**WHAT TO WORK ON**
The data must be written out once more, precisely as given.

**AVAILABLE DATA**
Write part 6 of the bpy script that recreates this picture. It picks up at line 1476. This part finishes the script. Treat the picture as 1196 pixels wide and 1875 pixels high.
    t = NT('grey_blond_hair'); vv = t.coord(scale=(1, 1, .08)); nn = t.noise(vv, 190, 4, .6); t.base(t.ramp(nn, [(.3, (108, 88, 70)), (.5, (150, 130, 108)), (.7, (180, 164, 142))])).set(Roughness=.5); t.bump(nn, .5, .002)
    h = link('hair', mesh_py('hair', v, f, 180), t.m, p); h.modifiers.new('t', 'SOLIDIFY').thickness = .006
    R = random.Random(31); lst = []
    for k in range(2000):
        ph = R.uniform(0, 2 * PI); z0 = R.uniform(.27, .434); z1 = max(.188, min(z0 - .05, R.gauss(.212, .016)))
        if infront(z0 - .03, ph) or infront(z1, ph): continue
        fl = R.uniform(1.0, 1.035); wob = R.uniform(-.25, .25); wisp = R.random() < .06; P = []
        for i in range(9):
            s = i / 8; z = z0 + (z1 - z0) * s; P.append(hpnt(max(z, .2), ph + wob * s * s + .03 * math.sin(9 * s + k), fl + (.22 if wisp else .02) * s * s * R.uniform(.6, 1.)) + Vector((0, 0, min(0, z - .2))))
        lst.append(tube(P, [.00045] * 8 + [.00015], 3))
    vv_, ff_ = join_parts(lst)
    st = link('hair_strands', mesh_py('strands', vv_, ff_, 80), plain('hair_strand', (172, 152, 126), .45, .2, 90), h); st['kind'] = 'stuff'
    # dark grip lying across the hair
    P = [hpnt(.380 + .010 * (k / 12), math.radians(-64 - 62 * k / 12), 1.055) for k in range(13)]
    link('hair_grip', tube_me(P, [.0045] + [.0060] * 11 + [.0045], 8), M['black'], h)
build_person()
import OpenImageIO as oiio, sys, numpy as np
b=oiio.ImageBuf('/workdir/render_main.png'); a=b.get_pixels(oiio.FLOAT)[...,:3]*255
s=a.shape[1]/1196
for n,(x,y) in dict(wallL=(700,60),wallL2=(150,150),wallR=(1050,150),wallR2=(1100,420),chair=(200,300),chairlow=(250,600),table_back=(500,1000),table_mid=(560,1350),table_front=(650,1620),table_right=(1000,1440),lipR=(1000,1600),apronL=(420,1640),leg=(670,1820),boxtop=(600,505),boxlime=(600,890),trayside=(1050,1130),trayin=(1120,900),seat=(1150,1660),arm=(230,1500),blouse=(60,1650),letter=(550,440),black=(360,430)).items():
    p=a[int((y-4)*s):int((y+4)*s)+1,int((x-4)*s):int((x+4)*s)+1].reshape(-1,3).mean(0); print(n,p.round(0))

**TASK SOLUTION**
Write part 6 of the bpy script that recreates this picture. It picks up at line 1476. This part finishes the script. Treat the picture as 1196 pixels wide and 1875 pixels high.
    t = NT('grey_blond_hair'); vv = t.coord(scale=(1, 1, .08)); nn = t.noise(vv, 190, 4, .6); t.base(t.ramp(nn, [(.3, (108, 88, 70)), (.5, (150, 130, 108)), (.7, (180, 164, 142))])).set(Roughness=.5); t.bump(nn, .5, .002)
    h = link('hair', mesh_py('hair', v, f, 180), t.m, p); h.modifiers.new('t', 'SOLIDIFY').thickness = .006
    R = random.Random(31); lst = []
    for k in range(2000):
        ph = R.uniform(0, 2 * PI); z0 = R.uniform(.27, .434); z1 = max(.188, min(z0 - .05, R.gauss(.212, .016)))
        if infront(z0 - .03, ph) or infront(z1, ph): continue
        fl = R.uniform(1.0, 1.035); wob = R.uniform(-.25, .25); wisp = R.random() < .06; P = []
        for i in range(9):
            s = i / 8; z = z0 + (z1 - z0) * s; P.append(hpnt(max(z, .2), ph + wob * s * s + .03 * math.sin(9 * s + k), fl + (.22 if wisp else .02) * s * s * R.uniform(.6, 1.)) + Vector((0, 0, min(0, z - .2))))
        lst.append(tube(P, [.00045] * 8 + [.00015], 3))
    vv_, ff_ = join_parts(lst)
    st = link('hair_strands', mesh_py('strands', vv_, ff_, 80), plain('hair_strand', (172, 152, 126), .45, .2, 90), h); st['kind'] = 'stuff'
    # dark grip lying across the hair
    P = [hpnt(.380 + .010 * (k / 12), math.radians(-64 - 62 * k / 12), 1.055) for k in range(13)]
    link('hair_grip', tube_me(P, [.0045] + [.0060] * 11 + [.0045], 8), M['black'], h)
build_person()
import OpenImageIO as oiio, sys, numpy as np
b=oiio.ImageBuf('/workdir/render_main.png'); a=b.get_pixels(oiio.FLOAT)[...,:3]*255
s=a.shape[1]/1196
for n,(x,y) in dict(wallL=(700,60),wallL2=(150,150),wallR=(1050,150),wallR2=(1100,420),chair=(200,300),chairlow=(250,600),table_back=(500,1000),table_mid=(560,1350),table_front=(650,1620),table_right=(1000,1440),lipR=(1000,1600),apronL=(420,1640),leg=(670,1820),boxtop=(600,505),boxlime=(600,890),trayside=(1050,1130),trayin=(1120,900),seat=(1150,1660),arm=(230,1500),blouse=(60,1650),letter=(550,440),black=(360,430)).items():
    p=a[int((y-4)*s):int((y+4)*s)+1,int((x-4)*s):int((x+4)*s)+1].reshape(-1,3).mean(0); print(n,p.round(0))